En fait, si ce n’est pas sans quelque justesse qu’il est assené que la demande en matière de droits est importante et insatisfaite, il convient de préciser que cette demande est notamment due à une certaine ignorance de notre ordre juridique. Il existe en effet la procédure d’action en représentation conjointe, prévue aux articles L 422-1 et suivants du code de la consommation, ainsi que l’action en réparation d’un préjudice collectif, prévue aux articles L 421-1 et suivants du même code.

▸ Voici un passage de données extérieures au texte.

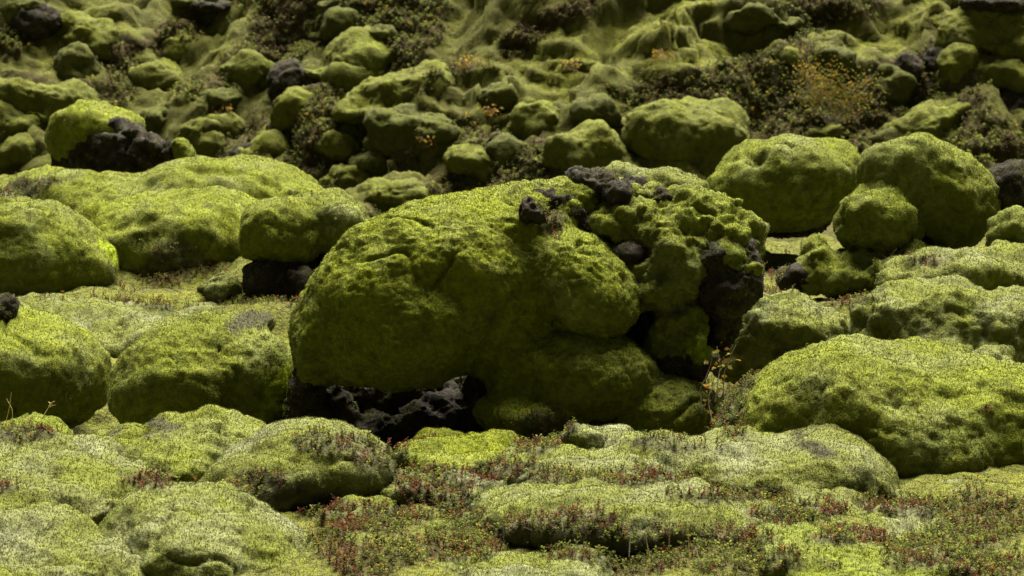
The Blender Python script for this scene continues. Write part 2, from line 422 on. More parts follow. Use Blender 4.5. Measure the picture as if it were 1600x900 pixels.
def meadow_mask(p):
    px, py, dep = project(p); m = np.zeros(len(p))
    for a, b, rx, ry, s in MEADOW: m = np.maximum(m, s * np.exp(-((px - a) / rx) ** 2 - ((py - b) / ry) ** 2))
    m = m - .7 * lawn_raw(px, py)
    return sstep(.15, .5, m + .06 + .75 * fbm(diag(p), .8, 3, 331)) * (dep > 27)

# ------------------------------------------------------------------ ground
ZY = np.array([(-300, 3), (-5, 1.3), (0, 1.2), (6, .8), (9, .2), (10.5, .10), (12, .09), (13, .07), (13.4, -.12), (13.9, -.3), (15.9, -.34), (16.5, .0), (18, .04), (19.3, .0), (21, .02),
               (25, -.4), (30, -1.1), (36, -1.75), (37.5, -1.6), (41.3, 1.3), (46, 5.0), (60, 9), (100, 18), (400, 60), (900, 90)])
YY = np.linspace(-300, 900, 24001); ZZ = np.interp(YY, ZY[:, 0], ZY[:, 1])
ZZ = np.convolve(np.pad(ZZ, 8, 'edge'), np.ones(17) / 17, 'valid')
BUMPS = []   # (px, py, distance, radius x, radius y, height)
def ground_z(v):
    x, y = v[:, 0], v[:, 1]
    # the hillside bends round: nearer on the right, gullies running up it
    ys = y + sstep(24, 36, y) * (.16 * x + .9 * np.sin(x * .55 + 1.0))
    z = np.interp(ys, YY, ZZ)
    z = z + np.exp(-((x - 2.2) / 1.6) ** 2 - ((y - 17) / 2.2) ** 2) * .14
    return z
_hr = np.random.default_rng(5); NH = 340
HX = _hr.uniform(-10.5, 10.5, NH); HY = _hr.uniform(33, 46, NH); HR = _hr.uniform(.3, .95, NH) ** 1.2; HE = _hr.uniform(.6, 1.5, NH); HH = _hr.uniform(.25, .5, NH)
def humps(x, y):
    out = np.zeros(len(x)); wx = .25 * pn(np.stack((x, y, 0 * x), 1) / .7, 401); wy = .25 * pn(np.stack((x, y, 0 * x), 1) / .7, 403)
    for i in range(NH):
        k = np.abs(x - HX[i]) < 1.4
        if not k.any(): continue
        r2 = ((x[k] + wx[k] - HX[i]) / (HR[i] * HE[i])) ** 2 + ((y[k] + wy[k] - HY[i]) / HR[i]) ** 2
        out[k] = np.maximum(out[k], 1.15 * HH[i] * HR[i] * np.clip(1 - r2, 0, 1) ** .85)
    return out
def ground_full(v):
    p = np.stack((v[:, 0], v[:, 1], np.zeros(len(v))), 1)
    far = sstep(22, 36, v[:, 1]); z = ground_z(v)
    z = z + fbm(p, 1.1, 3, 201) * (.09 + .25 * far + .08 * sstep(14, 16, v[:, 1])) + fbm(p, .3, 3, 207) * (.035 + .07 * far)
    c_, s_ = math.cos(.7), math.sin(.7); dg = np.stack(((v[:, 0] * c_ - v[:, 1] * s_) / 1.3, (v[:, 0] * s_ + v[:, 1] * c_) / 5.0, p[:, 2]), 1)
    z = z + far * (.45 * fbm(dg, 1.0, 2, 217))
    hk = (v[:, 1] > 31) & (v[:, 1] < 48) & (np.abs(v[:, 0]) < 12)
    if hk.any(): z[hk] += humps(v[hk, 0], v[hk, 1]) * (1 - .75 * lawn_mask(np.stack((v[hk, 0], v[hk, 1], z[hk]), 1)))
    lump = np.abs(pn(p / 1.7, 213)); z = z - far * lump * lump * .5
    return z
_gx = np.arange(-14, 14.01, .07); _gy = np.arange(8, 52.01, .07)
_GX, _GY = np.meshgrid(_gx, _gy, indexing='ij'); _GZ = ground_full(np.stack((_GX.ravel(), _GY.ravel(), 0 * _GX.ravel()), 1)).reshape(_GX.shape)
def GROUND_F(v):
    u = np.clip((v[:, 0] + 14) / .07, 0, len(_gx) - 1.01); w = np.clip((v[:, 1] - 8) / .07, 0, len(_gy) - 1.01)
    i, j = u.astype(int), w.astype(int); f, g = u - i, w - j
    return _GZ[i, j] * (1 - f) * (1 - g) + _GZ[i + 1, j] * f * (1 - g) + _GZ[i, j + 1] * (1 - f) * g + _GZ[i + 1, j + 1] * f * g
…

L’introduction d’une action de groupe dans notre droit doit donc constituer un véritable saut qualitatif par rapport au dispositif d’action en représentation conjointe, qui permet d’ores et déjà à une association de consommateurs d’agir en justice pour assurer la défense des intérêts des consommateurs. Si cette introduction a lieu, elle doit permettre de combler les lacunes de ce dispositif, en particulier remédier au fait que les associations de consommateurs ne peuvent pas utiliser ce type d’action du fait des risques juridiques et financiers qu’il fait peser sur elles. Or ces dernières ont déjà prévenu qu’elles ne seront probablement pas capables de recourir à l’action de groupe que vous proposez, monsieur le ministre, et ce pour les mêmes raisons juridiques et financières.
Une solution pouvait être envisagée pour pallier les limites auxquelles les associations de consommateurs sont confrontées : permettre aux avocats de déclencher ces actions de groupe et de les accompagner jusqu’à la liquidation. Mais, par souci des dérives dites « à l’américaine », vous avez écarté les avocats de ces actions. D’ailleurs, seuls quelques cabinets auraient sans doute eu les moyens financiers et humains d’en assumer le coût.
L’action collective qui est aujourd’hui soumise à notre examen est donc largement insuffisante en ce sens qu’il est difficile de la distinguer de l’action en représentation conjointe.
Plus inquiétante encore est l’introduction d’une procédure d’action de groupe simplifiée. Cette création nous apparaît comme un aveu. Ainsi, l’action de groupe de droit commun sera un long chemin de croix pour les associations, les consommateurs et les entreprises…
Évidemment, il n’est pas question de remettre en cause les deux phases de l’action de groupe : le jugement et la liquidation. Toutefois, vous avez fait le choix que la phase de jugement soit d’abord l’occasion de statuer sur la responsabilité du professionnel, avant que les consommateurs soient identifiés et le préjudice évalué. Or d’autres formules étaient envisageables et avaient été élaborées. Il aurait été possible de concevoir une première phase à l’issue de laquelle l’action aurait été déclarée recevable, avant de procéder à l’identification du groupe de consommateurs et, enfin, au jugement sur le fond.
Cette chronologie était d’ailleurs celle de la proposition de loi visant à instaurer les recours collectifs de consommateurs, déposée par notre collègue député Luc Châtel en avril 2006. Elle rejoint également l’amendement déposé par notre collègue Philippe Marini.
Cette formule, outre le gain de temps qu’elle apporte à toutes les parties, ne nécessite pas, de surcroît, l’introduction d’une procédure d’action de groupe simplifiée puisque l’identification du groupe de consommateurs est réalisée antérieurement au jugement porté sur le fond.
Mais votre choix fut donc tout autre, et c’est pour cette raison que le rapporteur du projet de loi à l’Assemblée Nationale fut contraint de déposer un amendement en commission afin de contourner la lourdeur du mécanisme de droit commun.
Cependant, l’impréparation qui a présidé à l’élaboration de ce texte ne s’arrête pas là puisque le rapporteur a dû réécrire cette procédure d’action de groupe simplifiée via le dépôt d’un amendement lors de la séance publique.
De plus, la rédaction en l’état de la section 2 bis relative à la procédure d’action de groupe simplifiée n’est pas acceptable. En effet, vous renvoyez les conditions d’application de cette section à un décret en Conseil d’État, alors même que votre texte reste silencieux sur le sujet des droits de la défense. Il s’agit donc d’un cas manifeste d’incompétence négative.
Outre notre refus de voir adopter cette action de groupe simplifiée dans la précipitation, nous regrettons que le Gouvernement n’ait pas attendu la directive européenne relative à l’introduction d’actions en dommages et intérêts par les victimes de pratiques anticoncurrentielles.
Ainsi, si notre groupe politique demeure bienveillant quant à l’introduction de l’action de groupe dans notre droit, nous sommes plus que jamais préoccupés par la forme que cette action de groupe est en train de prendre, car la formule simplifiée que vous proposez risque d’être détournée pour devenir subrepticement la procédure de droit commun.